GOAL:
Reproduce precisely the lines of the listing below, starting with the line that contains "Continue the Blender" and stopping after the line that contains "b = MB(); b.tube([(c1.x"; include nothing else.

PROVIDED RECORDS:

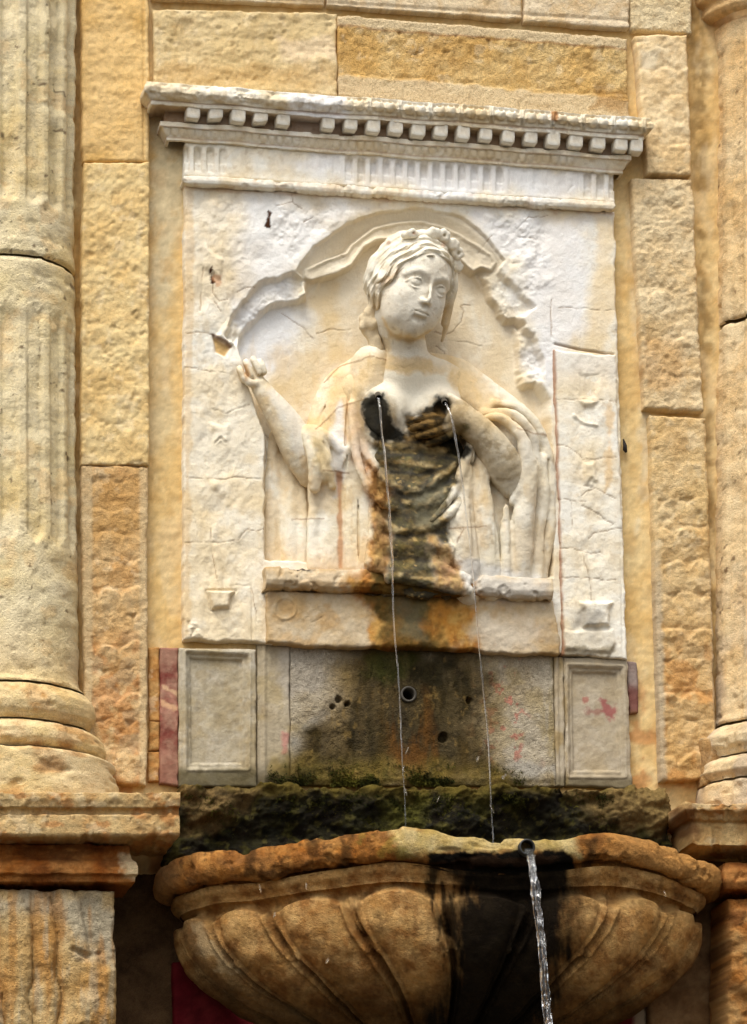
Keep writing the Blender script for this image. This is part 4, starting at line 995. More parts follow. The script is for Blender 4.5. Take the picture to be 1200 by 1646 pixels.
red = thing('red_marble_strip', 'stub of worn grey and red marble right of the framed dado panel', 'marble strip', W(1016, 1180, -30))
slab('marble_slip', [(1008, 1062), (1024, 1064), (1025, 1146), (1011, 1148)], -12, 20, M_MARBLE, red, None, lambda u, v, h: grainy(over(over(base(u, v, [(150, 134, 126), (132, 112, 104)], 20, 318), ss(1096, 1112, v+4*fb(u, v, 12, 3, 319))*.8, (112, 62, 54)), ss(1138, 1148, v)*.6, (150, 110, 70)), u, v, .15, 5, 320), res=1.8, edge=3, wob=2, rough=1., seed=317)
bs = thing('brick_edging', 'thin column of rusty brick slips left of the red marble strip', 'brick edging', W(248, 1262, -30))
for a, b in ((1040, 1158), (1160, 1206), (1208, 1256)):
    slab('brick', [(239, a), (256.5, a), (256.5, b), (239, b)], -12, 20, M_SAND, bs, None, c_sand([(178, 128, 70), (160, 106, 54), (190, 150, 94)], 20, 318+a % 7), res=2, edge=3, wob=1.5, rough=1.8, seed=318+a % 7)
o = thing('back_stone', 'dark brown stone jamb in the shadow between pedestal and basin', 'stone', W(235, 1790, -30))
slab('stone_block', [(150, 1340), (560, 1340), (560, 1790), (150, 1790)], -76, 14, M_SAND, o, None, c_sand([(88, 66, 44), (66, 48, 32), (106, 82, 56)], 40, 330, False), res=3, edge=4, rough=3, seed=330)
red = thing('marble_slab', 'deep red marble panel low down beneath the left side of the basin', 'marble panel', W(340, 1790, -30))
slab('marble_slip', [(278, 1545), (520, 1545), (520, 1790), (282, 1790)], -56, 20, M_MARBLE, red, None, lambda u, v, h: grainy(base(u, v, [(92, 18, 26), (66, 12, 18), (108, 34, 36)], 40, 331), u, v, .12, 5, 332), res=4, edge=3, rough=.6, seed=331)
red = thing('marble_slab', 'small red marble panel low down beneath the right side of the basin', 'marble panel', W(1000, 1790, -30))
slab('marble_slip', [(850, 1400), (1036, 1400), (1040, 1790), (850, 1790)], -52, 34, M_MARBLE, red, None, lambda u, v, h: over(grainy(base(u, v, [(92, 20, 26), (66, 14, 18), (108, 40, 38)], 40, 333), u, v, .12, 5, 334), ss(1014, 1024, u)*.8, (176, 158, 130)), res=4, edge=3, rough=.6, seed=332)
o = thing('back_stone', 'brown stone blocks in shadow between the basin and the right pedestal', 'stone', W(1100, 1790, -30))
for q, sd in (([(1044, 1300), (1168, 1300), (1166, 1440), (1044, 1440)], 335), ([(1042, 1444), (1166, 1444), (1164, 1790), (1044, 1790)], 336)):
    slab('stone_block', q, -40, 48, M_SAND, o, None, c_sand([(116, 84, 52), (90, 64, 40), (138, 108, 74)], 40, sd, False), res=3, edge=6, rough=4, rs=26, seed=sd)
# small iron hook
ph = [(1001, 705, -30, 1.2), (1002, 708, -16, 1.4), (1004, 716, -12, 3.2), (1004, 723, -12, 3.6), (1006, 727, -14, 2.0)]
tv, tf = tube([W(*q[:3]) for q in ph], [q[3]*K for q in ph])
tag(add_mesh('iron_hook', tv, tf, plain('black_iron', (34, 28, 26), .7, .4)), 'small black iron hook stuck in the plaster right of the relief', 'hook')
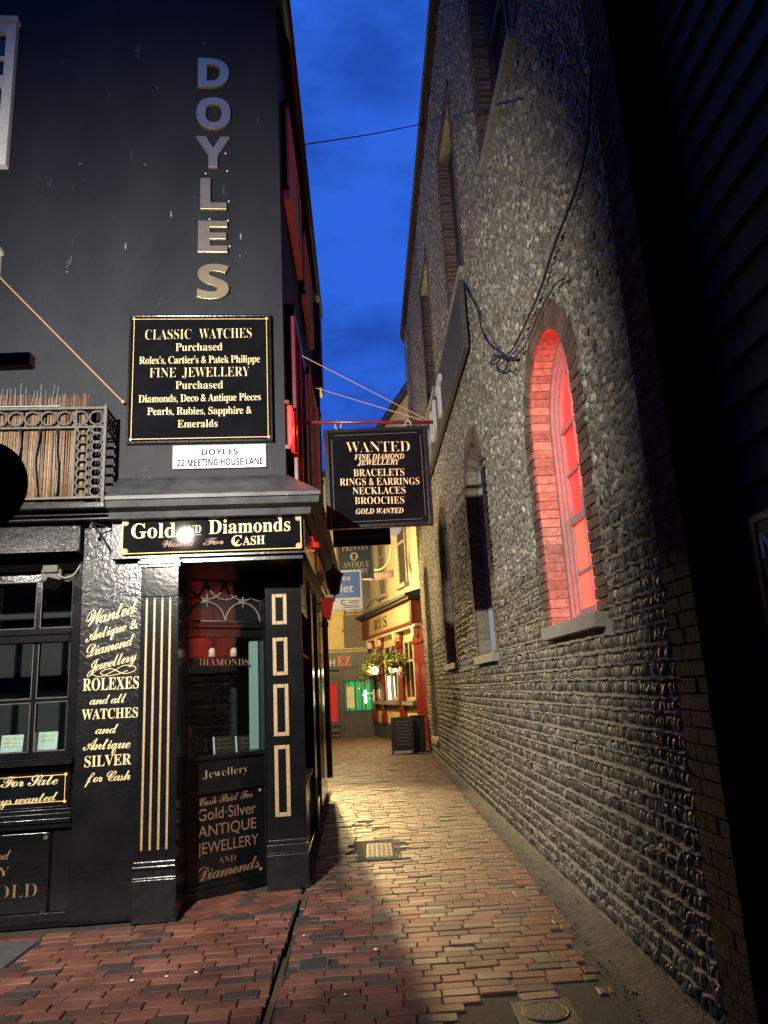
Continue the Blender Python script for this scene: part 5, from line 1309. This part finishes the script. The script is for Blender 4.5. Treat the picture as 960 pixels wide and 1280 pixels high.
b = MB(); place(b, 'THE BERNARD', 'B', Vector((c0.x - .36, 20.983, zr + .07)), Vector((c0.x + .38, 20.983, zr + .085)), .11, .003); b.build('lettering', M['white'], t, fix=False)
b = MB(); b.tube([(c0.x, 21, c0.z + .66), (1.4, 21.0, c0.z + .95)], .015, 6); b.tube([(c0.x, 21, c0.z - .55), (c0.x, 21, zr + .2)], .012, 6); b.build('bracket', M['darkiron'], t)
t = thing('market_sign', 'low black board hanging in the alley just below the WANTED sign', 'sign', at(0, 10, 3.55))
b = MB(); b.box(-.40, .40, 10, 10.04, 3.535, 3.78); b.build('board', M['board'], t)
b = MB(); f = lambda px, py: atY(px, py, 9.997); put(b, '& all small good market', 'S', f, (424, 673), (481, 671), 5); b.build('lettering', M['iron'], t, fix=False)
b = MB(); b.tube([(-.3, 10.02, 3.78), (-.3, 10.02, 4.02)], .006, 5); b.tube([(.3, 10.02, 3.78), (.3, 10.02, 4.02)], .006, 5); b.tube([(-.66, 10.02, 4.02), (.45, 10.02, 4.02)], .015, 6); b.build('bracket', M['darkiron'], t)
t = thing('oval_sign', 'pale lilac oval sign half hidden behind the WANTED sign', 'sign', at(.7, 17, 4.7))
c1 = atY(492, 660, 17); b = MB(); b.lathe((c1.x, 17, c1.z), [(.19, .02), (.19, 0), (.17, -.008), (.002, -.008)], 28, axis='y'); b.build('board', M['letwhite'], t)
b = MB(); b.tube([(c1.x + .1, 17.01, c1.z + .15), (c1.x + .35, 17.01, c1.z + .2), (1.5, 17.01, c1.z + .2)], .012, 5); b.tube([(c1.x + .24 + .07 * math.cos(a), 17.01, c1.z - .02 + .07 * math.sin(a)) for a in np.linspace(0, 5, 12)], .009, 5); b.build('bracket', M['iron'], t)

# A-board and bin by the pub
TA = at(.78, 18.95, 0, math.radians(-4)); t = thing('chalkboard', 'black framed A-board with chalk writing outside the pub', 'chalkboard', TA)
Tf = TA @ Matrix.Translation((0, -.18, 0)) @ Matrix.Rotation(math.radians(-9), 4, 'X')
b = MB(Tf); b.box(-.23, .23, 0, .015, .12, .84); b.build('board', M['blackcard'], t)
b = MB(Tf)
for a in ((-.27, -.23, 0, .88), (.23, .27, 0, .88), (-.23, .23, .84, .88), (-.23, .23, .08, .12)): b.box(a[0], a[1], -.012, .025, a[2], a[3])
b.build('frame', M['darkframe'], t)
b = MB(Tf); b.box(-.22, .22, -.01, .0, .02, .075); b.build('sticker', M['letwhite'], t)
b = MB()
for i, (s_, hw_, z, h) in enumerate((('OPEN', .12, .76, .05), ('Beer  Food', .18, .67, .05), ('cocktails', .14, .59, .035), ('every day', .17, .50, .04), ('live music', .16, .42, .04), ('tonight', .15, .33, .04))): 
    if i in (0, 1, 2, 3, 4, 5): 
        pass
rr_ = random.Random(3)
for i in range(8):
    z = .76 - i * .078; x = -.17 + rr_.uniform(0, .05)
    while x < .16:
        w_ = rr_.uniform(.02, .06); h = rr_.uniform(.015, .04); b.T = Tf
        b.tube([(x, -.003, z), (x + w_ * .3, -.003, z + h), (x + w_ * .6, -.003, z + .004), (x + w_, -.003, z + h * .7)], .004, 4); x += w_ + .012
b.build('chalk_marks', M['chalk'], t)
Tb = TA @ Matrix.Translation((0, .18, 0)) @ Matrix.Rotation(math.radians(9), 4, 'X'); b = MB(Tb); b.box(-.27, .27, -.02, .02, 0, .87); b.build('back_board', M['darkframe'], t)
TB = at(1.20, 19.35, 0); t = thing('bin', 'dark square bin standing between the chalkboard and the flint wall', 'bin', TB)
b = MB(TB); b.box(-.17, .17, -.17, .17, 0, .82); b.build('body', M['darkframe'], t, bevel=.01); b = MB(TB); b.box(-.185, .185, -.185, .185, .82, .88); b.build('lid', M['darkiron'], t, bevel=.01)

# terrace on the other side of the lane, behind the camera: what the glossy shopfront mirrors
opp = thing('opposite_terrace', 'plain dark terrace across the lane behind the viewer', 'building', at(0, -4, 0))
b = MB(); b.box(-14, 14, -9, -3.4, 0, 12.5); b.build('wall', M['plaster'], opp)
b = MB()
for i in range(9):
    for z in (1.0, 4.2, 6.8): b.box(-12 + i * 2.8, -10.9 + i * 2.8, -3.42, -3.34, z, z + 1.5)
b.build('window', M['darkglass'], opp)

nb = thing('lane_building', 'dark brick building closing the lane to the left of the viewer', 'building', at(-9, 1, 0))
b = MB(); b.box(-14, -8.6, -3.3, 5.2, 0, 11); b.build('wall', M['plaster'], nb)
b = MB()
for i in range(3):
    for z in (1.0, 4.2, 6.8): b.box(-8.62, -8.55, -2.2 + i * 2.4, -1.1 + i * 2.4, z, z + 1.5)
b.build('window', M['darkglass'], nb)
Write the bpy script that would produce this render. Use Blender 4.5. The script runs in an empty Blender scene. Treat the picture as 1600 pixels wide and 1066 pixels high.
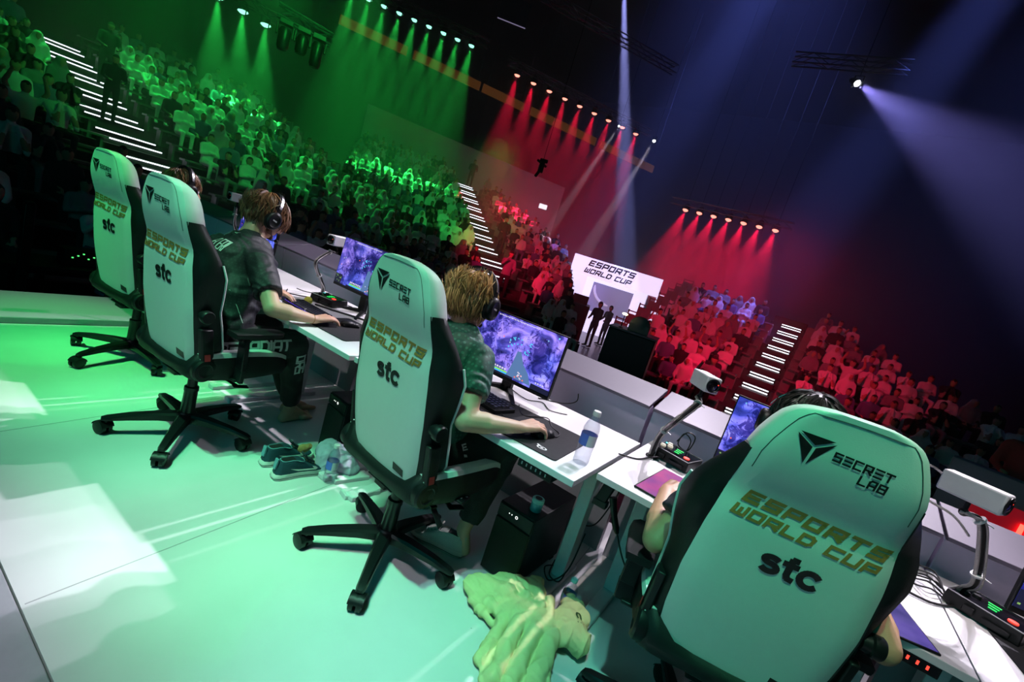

RESULT OF THIS EXERCISE:
Continue the Blender Python script for this scene: part 5, from line 1309. This part finishes the script. The script is for Blender 4.5. Treat the picture as 960 pixels wide and 1280 pixels high.
b = MB(); place(b, 'THE BERNARD', 'B', Vector((c0.x - .36, 20.983, zr + .07)), Vector((c0.x + .38, 20.983, zr + .085)), .11, .003); b.build('lettering', M['white'], t, fix=False)
b = MB(); b.tube([(c0.x, 21, c0.z + .66), (1.4, 21.0, c0.z + .95)], .015, 6); b.tube([(c0.x, 21, c0.z - .55), (c0.x, 21, zr + .2)], .012, 6); b.build('bracket', M['darkiron'], t)
t = thing('market_sign', 'low black board hanging in the alley just below the WANTED sign', 'sign', at(0, 10, 3.55))
b = MB(); b.box(-.40, .40, 10, 10.04, 3.535, 3.78); b.build('board', M['board'], t)
b = MB(); f = lambda px, py: atY(px, py, 9.997); put(b, '& all small good market', 'S', f, (424, 673), (481, 671), 5); b.build('lettering', M['iron'], t, fix=False)
b = MB(); b.tube([(-.3, 10.02, 3.78), (-.3, 10.02, 4.02)], .006, 5); b.tube([(.3, 10.02, 3.78), (.3, 10.02, 4.02)], .006, 5); b.tube([(-.66, 10.02, 4.02), (.45, 10.02, 4.02)], .015, 6); b.build('bracket', M['darkiron'], t)
t = thing('oval_sign', 'pale lilac oval sign half hidden behind the WANTED sign', 'sign', at(.7, 17, 4.7))
c1 = atY(492, 660, 17); b = MB(); b.lathe((c1.x, 17, c1.z), [(.19, .02), (.19, 0), (.17, -.008), (.002, -.008)], 28, axis='y'); b.build('board', M['letwhite'], t)
b = MB(); b.tube([(c1.x + .1, 17.01, c1.z + .15), (c1.x + .35, 17.01, c1.z + .2), (1.5, 17.01, c1.z + .2)], .012, 5); b.tube([(c1.x + .24 + .07 * math.cos(a), 17.01, c1.z - .02 + .07 * math.sin(a)) for a in np.linspace(0, 5, 12)], .009, 5); b.build('bracket', M['iron'], t)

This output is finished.